Data to use:
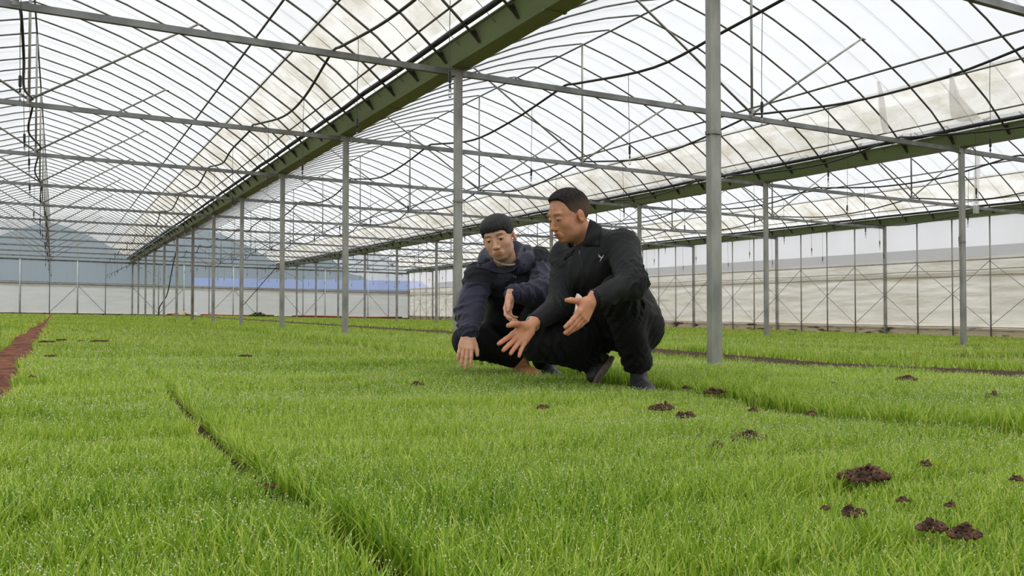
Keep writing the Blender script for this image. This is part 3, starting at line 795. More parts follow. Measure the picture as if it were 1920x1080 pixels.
# scraps on the left beds, and what lies along the foot of the end wall
for k, (x, y, wpx) in enumerate([(87,638,16),(116,635,10),(187,637,18),(93,664,12),(61,701,8),(461,664,14),(150,637,6)]):
    p = onground(x, y, TOP+.005); d = p.length; s = wpx*d/FPX/1.3
    clod('soil_clump', (p.x, p.y, p.z-.008), s, s*.3, .006, 200+k, f'dark scrap on the seedlings near the red path, {nth(k+1)} counted from the widest one')
M['leafy'] = pmat('weed_leaves', srgb(44, 70, 38), srgb(78, 108, 58), scale=30, rough=.8)
M['cream'] = pmat('cream_rubbish', srgb(196, 168, 132), srgb(214, 190, 156), scale=10, rough=.8)
r = random.Random(3); m = MB()
for k in range(420):
    a = r.uniform(0, 6.28); q = r.random()**.5*.42; z = r.uniform(0, .55)*(1-q*.9); c = Vector((q*math.cos(a), q*math.sin(a), z)); d = Vector((r.uniform(-1,1), r.uniform(-1,1), r.uniform(0,1))).normalized()*.11; e = d.cross(Vector((r.random(), r.random(), r.random()))).normalized()*.028
    n = len(m.v); m.v += [tuple(c), tuple(c+d*.5+e), tuple(c+d), tuple(c+d*.5-e)]; m.f.append((n, n+1, n+2, n+3))
pw = onground(483, 590, .02); wx, wy = pw.x, 49.6
o = empty('weed_bush', (wx*49.6/pw.y, wy, zs(wx)), 'small dark leafy bush at the foot of the end wall between far columns', 'bush')
m.build('foliage', M['leafy'], o); MB().tube([(0, 0, 0), (.02, 0, .4)], .012, 6).build('stem', M['clod'], o)
for (x, w_, h_, mt, lab) in ((337, .34, .26, 'cream', 'crumpled cream-brown sack lying at the foot of the end wall'), (366, .30, .20, 'pvc', 'crumpled white sheet lying beside the cream sack at the end wall')):
    ry = ray(x, 590); t = 50.2/ry.y; X_ = ry.x*t; bm = bmesh.new()
    bmesh.ops.create_icosphere(bm, subdivisions=3, radius=1)
    for v in bm.verts:
        c = v.co; v.co = Vector((c.x*w_*(1+.25*math.sin(c.z*5+c.y*3)), c.y*.25, (c.z*.5+.5)*h_*(1+.3*math.sin(c.x*6+x))))
    me = bpy.data.meshes.new('sack'); bm.to_mesh(me); bm.free(); o = link('sack' if mt == 'cream' else 'crumpled_sheet', me, M[mt], smooth=True, loc=(X_, 50.2, zs(X_)+.02)); tag(o, lab, 'rubbish')
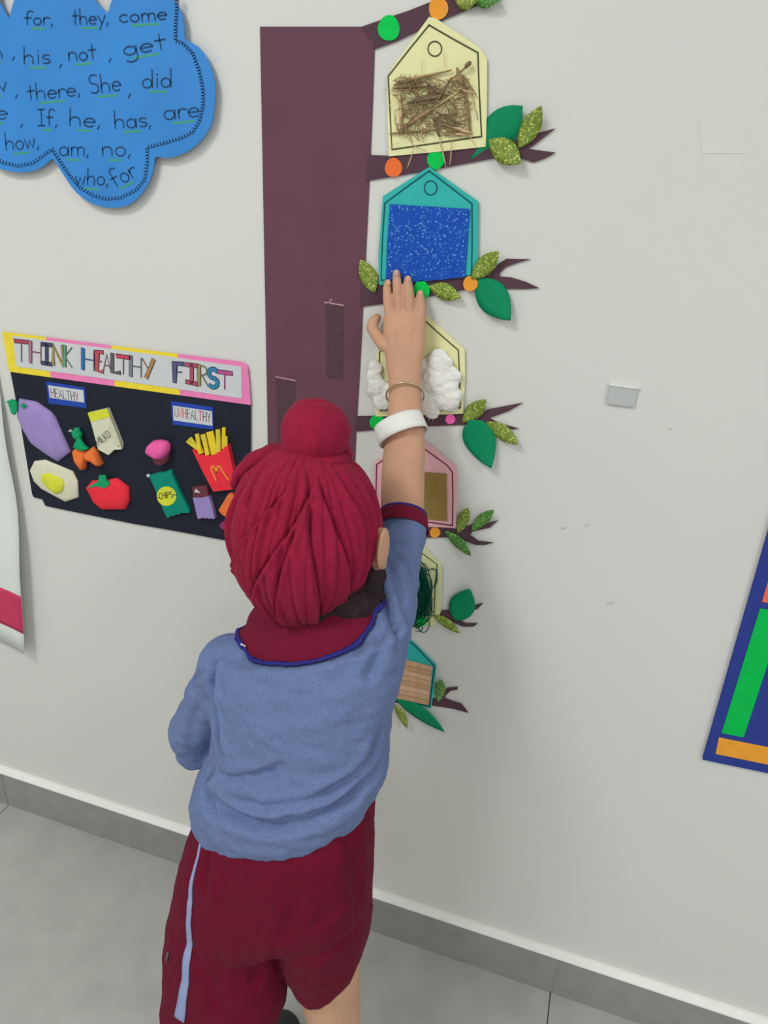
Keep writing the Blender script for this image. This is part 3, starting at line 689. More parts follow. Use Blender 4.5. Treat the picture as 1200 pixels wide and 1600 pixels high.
h5 = house('yarn_house_card', z((390, -60), (520, 70), (655, 205), (652, 400), (648, 570), (600, 678), (400, 672), (150, 650), (140, 400), (135, 190), (260, 50)), z((390, 10), (485, 97), (622, 200), (605, 380), (596, 600), (400, 590), (170, 570), (160, 200), (270, 100), (390, 10)), None, M_hg,
           M_mk, 'pale yellow house card wound with dark green yarn below the sleeve', wm=.0016)
M_yarn = mat('dark_green_yarn', C(6, 74, 58), .9, .2, 600, .4, 1200, .1)
def tube_add(vs, fs, pts, r, n=5):
    k0 = len(vs); k = len(pts)
    for i, p in enumerate(pts):
        t = (pts[min(k - 1, i + 1)] - pts[max(0, i - 1)]); t = t.normalized() if t.length > 1e-9 else Vector((1, 0, 0))
        a = t.cross(Vector((0, 1, 0))); a = a.normalized() if a.length > 1e-6 else Vector((1, 0, 0)); b_ = t.cross(a)
        for j in range(n):
            w = 2 * math.pi * j / n; vs.append(p + a * (r * math.cos(w)) + b_ * (r * math.sin(w)))
    for i in range(k - 1):
        for j in range(n): fs.append((k0 + i * n + j, k0 + i * n + (j + 1) % n, k0 + (i + 1) * n + (j + 1) % n, k0 + (i + 1) * n + j))
vs = []; fs = []
for i in range(80):
    cx, cy = random.gauss(440, 36), random.gauss(410, 55); rx, ry = random.uniform(40, 105), random.uniform(110, 190); rot = random.uniform(-.35, .35); d = random.uniform(.001, .011)
    pts = []
    for k in range(27):
        t = 2 * math.pi * k / 24 + i
        x, y = rx * math.cos(t) * (1 + .08 * math.sin(3 * t + i)), ry * math.sin(t) * (1 + .06 * math.cos(2 * t + i))
        xx, yy = cx + x * math.cos(rot) - y * math.sin(rot), cy + x * math.sin(rot) + y * math.cos(rot)
        xx = min(xx, 586 - .0009 * (yy - 380) ** 2 if yy < 480 else 586)
        p = P(*z((xx, yy))[0]); p.y = -(HY + .003 + d + .0015 * math.sin(5 * t)); pts.append(p)
    tube_add(vs, fs, pts, .0009)
o = mesh('yarn', vs, fs, M_yarn, h5, True); o['kind'] = 'stuff'
for st in (((480, 190), (540, 240), (590, 226), (622, 240), (622, 320), (612, 350), (585, 385)), ((450, 630), (500, 660), (512, 692), (490, 716), (450, 712)), ((560, 420), (590, 470), (560, 520), (590, 560), (555, 600))):
    stick('yarn_end', [P(*p) + Vector((0, -HY - .004, 0)) for p in z(*st)], .0009, M_yarn, h5)
h6 = house('wood_house_card', z((345, 740), (420, 790), (615, 985), (600, 1150), (572, 1322), (330, 1262), (120, 1215), (110, 1050), (105, 860), (220, 790)), z((350, 765), (435, 820), (600, 990), (580, 1150), (560, 1306), (320, 1245), (135, 1200), (125, 870), (350, 765)), None, M_ht,
           mat('dark_teal_marker2', C(14, 88, 90), .7), 'turquoise house card faced with pale wooden sticks, lowest on the tree', wm=.0026)
M_wd = [mat('pale_wood_%d' % i, C(*c), .7, .14, 90, .15, 400) for i, c in enumerate([(196, 158, 126), (186, 148, 116), (204, 168, 138)])]
tl_, tr_, br_, bl_ = z((170, 885), (587, 990), (556, 1290), (165, 1205))
for i in range(8):
    a0, a1 = i / 8 + .006, (i + 1) / 8 - .006
    card('wooden_stick', [lerp(tl_, bl_, a0), lerp(tr_, br_, a0), lerp(tr_, br_, a1), lerp(tl_, bl_, a1)], HY + .0022, .002 + .0006 * (i % 2), M_wd[i % 3], h6)

# ================================================================== the child
M_skin = mat('skin', C(194, 150, 124, .95), .6, .06, 25, .05, 500, .3, sss=.12)
M_turb = mat('maroon_muslin', C(138, 26, 56, 1.0), .9, .10, 140, .12, 900, .12, sheen=.04)
M_shirt = mat('heather_blue_jersey', C(100, 116, 158, .95), .95, .16, 520, .16, 900, .1, sheen=.05)
M_short = mat('maroon_knit', C(102, 18, 42, .9), .95, .14, 420, .16, 900, .1, sheen=.02)
M_collar = mat('maroon_rib', C(112, 24, 50, .9), .95, .12, 300, .2, 900, .1, sheen=.02)
M_navy = mat('navy_rib', C(48, 46, 120), .95, .1, 300, .2, 900, .1)
M_stripe = mat('light_blue_tape', C(136, 148, 188), .9, .06, 300)
M_hair = mat('dark_hair', C(46, 36, 38), .8, .3, 200, .4, 400, .2)
M_shoe = mat('black_shoe_leather', C(34, 38, 44), .45, .1, 60, .05, 200, .4)
M_sole = mat('dark_sole', C(58, 60, 62), .8)

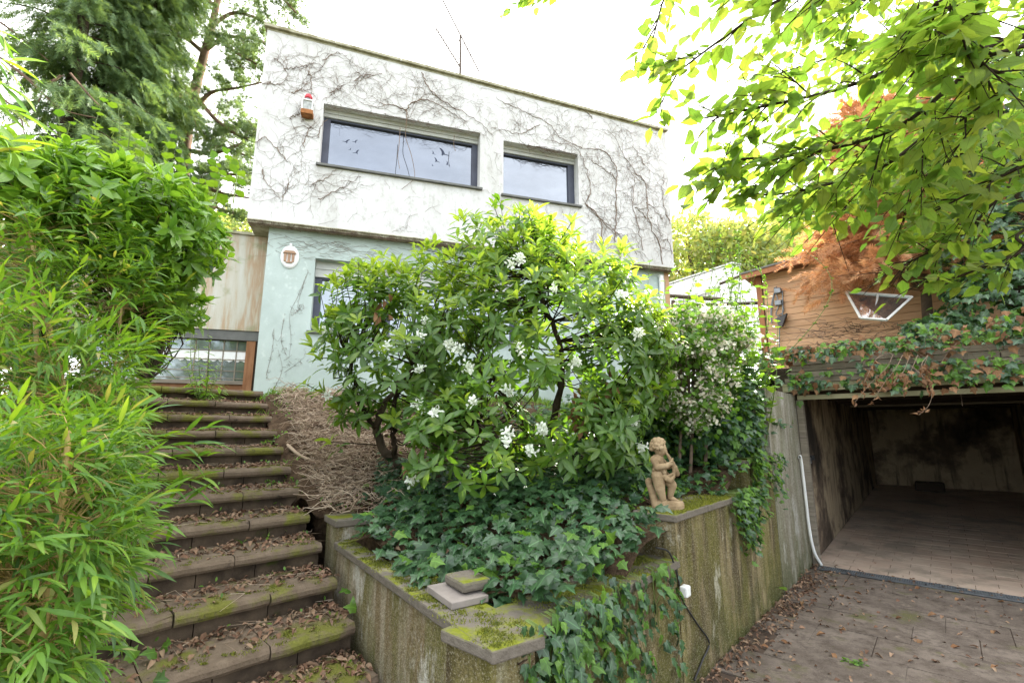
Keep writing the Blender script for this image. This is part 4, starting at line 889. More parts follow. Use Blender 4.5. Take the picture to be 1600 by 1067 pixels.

Short task: Strip the images and reproduce the remaining records precisely.

Exercise solution:
Keep writing the Blender script for this image. This is part 3, starting at line 795. More parts follow. Measure the picture as if it were 1920x1080 pixels.
# scraps on the left beds, and what lies along the foot of the end wall
for k, (x, y, wpx) in enumerate([(87,638,16),(116,635,10),(187,637,18),(93,664,12),(61,701,8),(461,664,14),(150,637,6)]):
    p = onground(x, y, TOP+.005); d = p.length; s = wpx*d/FPX/1.3
    clod('soil_clump', (p.x, p.y, p.z-.008), s, s*.3, .006, 200+k, f'dark scrap on the seedlings near the red path, {nth(k+1)} counted from the widest one')
M['leafy'] = pmat('weed_leaves', srgb(44, 70, 38), srgb(78, 108, 58), scale=30, rough=.8)
M['cream'] = pmat('cream_rubbish', srgb(196, 168, 132), srgb(214, 190, 156), scale=10, rough=.8)
r = random.Random(3); m = MB()
for k in range(420):
    a = r.uniform(0, 6.28); q = r.random()**.5*.42; z = r.uniform(0, .55)*(1-q*.9); c = Vector((q*math.cos(a), q*math.sin(a), z)); d = Vector((r.uniform(-1,1), r.uniform(-1,1), r.uniform(0,1))).normalized()*.11; e = d.cross(Vector((r.random(), r.random(), r.random()))).normalized()*.028
    n = len(m.v); m.v += [tuple(c), tuple(c+d*.5+e), tuple(c+d), tuple(c+d*.5-e)]; m.f.append((n, n+1, n+2, n+3))
pw = onground(483, 590, .02); wx, wy = pw.x, 49.6
o = empty('weed_bush', (wx*49.6/pw.y, wy, zs(wx)), 'small dark leafy bush at the foot of the end wall between far columns', 'bush')
m.build('foliage', M['leafy'], o); MB().tube([(0, 0, 0), (.02, 0, .4)], .012, 6).build('stem', M['clod'], o)
for (x, w_, h_, mt, lab) in ((337, .34, .26, 'cream', 'crumpled cream-brown sack lying at the foot of the end wall'), (366, .30, .20, 'pvc', 'crumpled white sheet lying beside the cream sack at the end wall')):
    ry = ray(x, 590); t = 50.2/ry.y; X_ = ry.x*t; bm = bmesh.new()
    bmesh.ops.create_icosphere(bm, subdivisions=3, radius=1)
    for v in bm.verts:
        c = v.co; v.co = Vector((c.x*w_*(1+.25*math.sin(c.z*5+c.y*3)), c.y*.25, (c.z*.5+.5)*h_*(1+.3*math.sin(c.x*6+x))))
    me = bpy.data.meshes.new('sack'); bm.to_mesh(me); bm.free(); o = link('sack' if mt == 'cream' else 'crumpled_sheet', me, M[mt], smooth=True, loc=(X_, 50.2, zs(X_)+.02)); tag(o, lab, 'rubbish')
Keep writing the Blender script for this image. This is part 3, starting at line 689. More parts follow. Use Blender 4.5. Treat the picture as 1200 pixels wide and 1600 pixels high.
h5 = house('yarn_house_card', z((390, -60), (520, 70), (655, 205), (652, 400), (648, 570), (600, 678), (400, 672), (150, 650), (140, 400), (135, 190), (260, 50)), z((390, 10), (485, 97), (622, 200), (605, 380), (596, 600), (400, 590), (170, 570), (160, 200), (270, 100), (390, 10)), None, M_hg,
           M_mk, 'pale yellow house card wound with dark green yarn below the sleeve', wm=.0016)
M_yarn = mat('dark_green_yarn', C(6, 74, 58), .9, .2, 600, .4, 1200, .1)
def tube_add(vs, fs, pts, r, n=5):
    k0 = len(vs); k = len(pts)
    for i, p in enumerate(pts):
        t = (pts[min(k - 1, i + 1)] - pts[max(0, i - 1)]); t = t.normalized() if t.length > 1e-9 else Vector((1, 0, 0))
        a = t.cross(Vector((0, 1, 0))); a = a.normalized() if a.length > 1e-6 else Vector((1, 0, 0)); b_ = t.cross(a)
        for j in range(n):
            w = 2 * math.pi * j / n; vs.append(p + a * (r * math.cos(w)) + b_ * (r * math.sin(w)))
    for i in range(k - 1):
        for j in range(n): fs.append((k0 + i * n + j, k0 + i * n + (j + 1) % n, k0 + (i + 1) * n + (j + 1) % n, k0 + (i + 1) * n + j))
vs = []; fs = []
for i in range(80):
    cx, cy = random.gauss(440, 36), random.gauss(410, 55); rx, ry = random.uniform(40, 105), random.uniform(110, 190); rot = random.uniform(-.35, .35); d = random.uniform(.001, .011)
    pts = []
    for k in range(27):
        t = 2 * math.pi * k / 24 + i
        x, y = rx * math.cos(t) * (1 + .08 * math.sin(3 * t + i)), ry * math.sin(t) * (1 + .06 * math.cos(2 * t + i))
        xx, yy = cx + x * math.cos(rot) - y * math.sin(rot), cy + x * math.sin(rot) + y * math.cos(rot)
        xx = min(xx, 586 - .0009 * (yy - 380) ** 2 if yy < 480 else 586)
        p = P(*z((xx, yy))[0]); p.y = -(HY + .003 + d + .0015 * math.sin(5 * t)); pts.append(p)
    tube_add(vs, fs, pts, .0009)
o = mesh('yarn', vs, fs, M_yarn, h5, True); o['kind'] = 'stuff'
for st in (((480, 190), (540, 240), (590, 226), (622, 240), (622, 320), (612, 350), (585, 385)), ((450, 630), (500, 660), (512, 692), (490, 716), (450, 712)), ((560, 420), (590, 470), (560, 520), (590, 560), (555, 600))):
    stick('yarn_end', [P(*p) + Vector((0, -HY - .004, 0)) for p in z(*st)], .0009, M_yarn, h5)
h6 = house('wood_house_card', z((345, 740), (420, 790), (615, 985), (600, 1150), (572, 1322), (330, 1262), (120, 1215), (110, 1050), (105, 860), (220, 790)), z((350, 765), (435, 820), (600, 990), (580, 1150), (560, 1306), (320, 1245), (135, 1200), (125, 870), (350, 765)), None, M_ht,
           mat('dark_teal_marker2', C(14, 88, 90), .7), 'turquoise house card faced with pale wooden sticks, lowest on the tree', wm=.0026)
M_wd = [mat('pale_wood_%d' % i, C(*c), .7, .14, 90, .15, 400) for i, c in enumerate([(196, 158, 126), (186, 148, 116), (204, 168, 138)])]
tl_, tr_, br_, bl_ = z((170, 885), (587, 990), (556, 1290), (165, 1205))
for i in range(8):
    a0, a1 = i / 8 + .006, (i + 1) / 8 - .006
    card('wooden_stick', [lerp(tl_, bl_, a0), lerp(tr_, br_, a0), lerp(tr_, br_, a1), lerp(tl_, bl_, a1)], HY + .0022, .002 + .0006 * (i % 2), M_wd[i % 3], h6)

# ================================================================== the child
M_skin = mat('skin', C(194, 150, 124, .95), .6, .06, 25, .05, 500, .3, sss=.12)
M_turb = mat('maroon_muslin', C(138, 26, 56, 1.0), .9, .10, 140, .12, 900, .12, sheen=.04)
M_shirt = mat('heather_blue_jersey', C(100, 116, 158, .95), .95, .16, 520, .16, 900, .1, sheen=.05)
M_short = mat('maroon_knit', C(102, 18, 42, .9), .95, .14, 420, .16, 900, .1, sheen=.02)
M_collar = mat('maroon_rib', C(112, 24, 50, .9), .95, .12, 300, .2, 900, .1, sheen=.02)
M_navy = mat('navy_rib', C(48, 46, 120), .95, .1, 300, .2, 900, .1)
M_stripe = mat('light_blue_tape', C(136, 148, 188), .9, .06, 300)
M_hair = mat('dark_hair', C(46, 36, 38), .8, .3, 200, .4, 400, .2)
M_shoe = mat('black_shoe_leather', C(34, 38, 44), .45, .1, 60, .05, 200, .4)
M_sole = mat('dark_sole', C(58, 60, 62), .8)

Keep writing the Blender script for this image. This is part 4, starting at line 889. More parts follow. Use Blender 4.5. Take the picture to be 1600 by 1067 pixels.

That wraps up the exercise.